The reconstruction of summer temperatures for this site contains the expected high-frequency year-to-year changes and also two- significant low-frequency features — an abrupt cooling beginning in 1816 and an absence of trend since about 1880. Many of the high latitude tree-ring chronologies display a long-term warming trend over the past 150 years (Jacoby et al, 1985 and Jacoby and D’Arrigo, 1987.) The chronologies which show a recent long-term warming are obtained almost invariably from sites obtained on flat terrain or southerly facing slopes. We attribute the absence of this trend at Kuujjuarapik to the geomorphology of the tree sampling site. The fact that Cri Lake is a narrow, steep-sided ravine, blocked from low-angle spring and fall insolation seems to have an important impact on the way trees respond to climate. This observation is in agreement with information that we have from white spruce trees sampled at two other sites situated in the same general areas. Similar to Cri Lake, the chronology at Richmond Gulf, another somewhat sheltered site doesn’t show any long-term growth trend. In contrast, the chronology from Castle Peninsula, a south-facing slope presents the strong increased-growth (inferred warming) tend over the past 150 years characteristic of most good high-latitude North American chronologies. We apply the term good to chronologies with strong common variance between trees at both high and low frequencies. The recorded NH air temperatures (Jones and Kelly, 1983) also indicate warming in the average annual temperature for this period, but little trend is present in the summer air temperature series (Wigley et al 1985). The trees at the sampling site apparently respond primarily to summer temperatures. Thus the non-summer warming is not integrated into growth at this site. [Jacoby et al, PPP 1988]

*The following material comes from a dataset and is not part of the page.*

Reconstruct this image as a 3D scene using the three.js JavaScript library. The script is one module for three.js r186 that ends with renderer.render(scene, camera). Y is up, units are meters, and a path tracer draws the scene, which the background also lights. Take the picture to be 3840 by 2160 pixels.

This point was mentioned for what seems to be the only other occasion in Jacoby and D’arrigo [1989] as follows:

Also among the sites that we have collected in the boreal forests, only trees growing on sites with good exposure to the south and hence low-angle sun have strong common low-frequency variance…The eleven chronologies were selected as those with the bet common variance in the red-noise analyses. All sites had good common variance in the white noise analyses. Of the 36 northern boreal forest tree-ring sites we have sampled within the past decade, ten are thus judged to provide the best record in time and space of temperature-influenced tree growth for this region of North America. The one chronology from a lower latitude on the Gaspé peninsula had similarly good common low-frequency variance and is included due to the scarcity of other data in the eastern region.

The relationship between southern exposure for northern spruce sites and a 20th century growth trend sure seems like an interesting relationship. If the relationship was simply between growth and temperature, then you would think that the shadier sites with northern exposure would also show increased growth. In fact, arguably, the relationship would be stronger for them. If the effect is limited to sites with southern exposure, perhaps something else is involved: perhaps there is some relationship between cloudiness and enhanced 20th century growth. Intuitively, I could see how something like this could possibly explain the different responses between sites with and without southern exposure. Whatever the ultimate explanation, the question surely shouldn’t have been dropped.

One of the difficulties in pursuing this is Jacoby’s practice of selective archiving discussed previously here and here. At the NGDC archive , Jacoby archived the results for Castle Peninsula (which has increased 20th century growth), but not for Cri Lake or Richmond Gulf, which don’t. (You can easily confirm this by going to the search function, selecting tree ring, the Canada-Quebec and setting 55N as the southern limit.

References:
Jacoby, G.C., Ileana S. Ivanciu and Linda D. Ulan, A 263-year record of summer temperature for nother n Quebec reconstructed from tree-ring data and evidence of a major climate shift in the early 1800s, PPPP 64, 69-78.
Jacoby, Gordon C. and Rosanne D’Arriog, Reconstructed northern hemisphere annual temperature since 1671 based on high-latitude tree-ring data from North America, Clim Chg 14, 39-59.

4 Comments

  1. Peter Hartley
    Posted Jun 18, 2005 at 11:55 AM | Permalink

    Is it possible that the connection between souhern exposure and growth might be related to the aerial fertilizer effect? I believe that the FACE experiments have shown that one effect of higher CO2 concentration is that it enables plants to take better advantage of low light conditions. Perhaps trees with southern exposure can take better advantage of spring and fall low light conditions with more CO2 in the air? For trees without southern exposure, the additional CO2 cannot work its magic because there is simply not enough light.

  2. TCO
    Posted Sep 19, 2005 at 9:57 PM | Permalink

    Very interesting and shows that you can get different effects by tree selection when sampling. Goes to the point both that (you need to know what you are doing to get decent surveys) or alternately that you can skew the results by cherrypicking. I don’t like the cherrypicking. Even if you have some argument for counfounding factors, better to do a multiple regression or a correction, than to change the sampling pattern.

    Also, I can see how trees that vary together (“good” chronologies) might reduce noise. not sure that they would be more relevant on mean in terms of a temp proxy though.

  3. Steve McIntyre
    Posted Sep 19, 2005 at 10:34 PM | Permalink

    But isn’t it worrying to you that he picked southern exposure sites? A southern site would be affected jointly by the amount of sun, cloudiness, …If you’re trying to measure temperature effect, you’d think that northern exposure sites should show the effect as well. So if you’re getting a systemic difference between northern and southern sits, maybe the effect is not due to temperature, but due to something else. Ergo, Jacoby should archivve everything. He’s archived 1 out of 96 sites that I’ve seen references to him sampling in North America in the 1990s.

  4. TCO
    Posted Sep 19, 2005 at 11:30 PM | Permalink

    Of course I think he should archive everything (have I ever said otherwise)? And I’ve already said that one should use all the data: just do a multiple regression (include exposure as a variable). I’m sure that his excuse for using southern exposure is less “tree to tree noise”. That has some rationality to it, but it still worries me as possibly producing bias.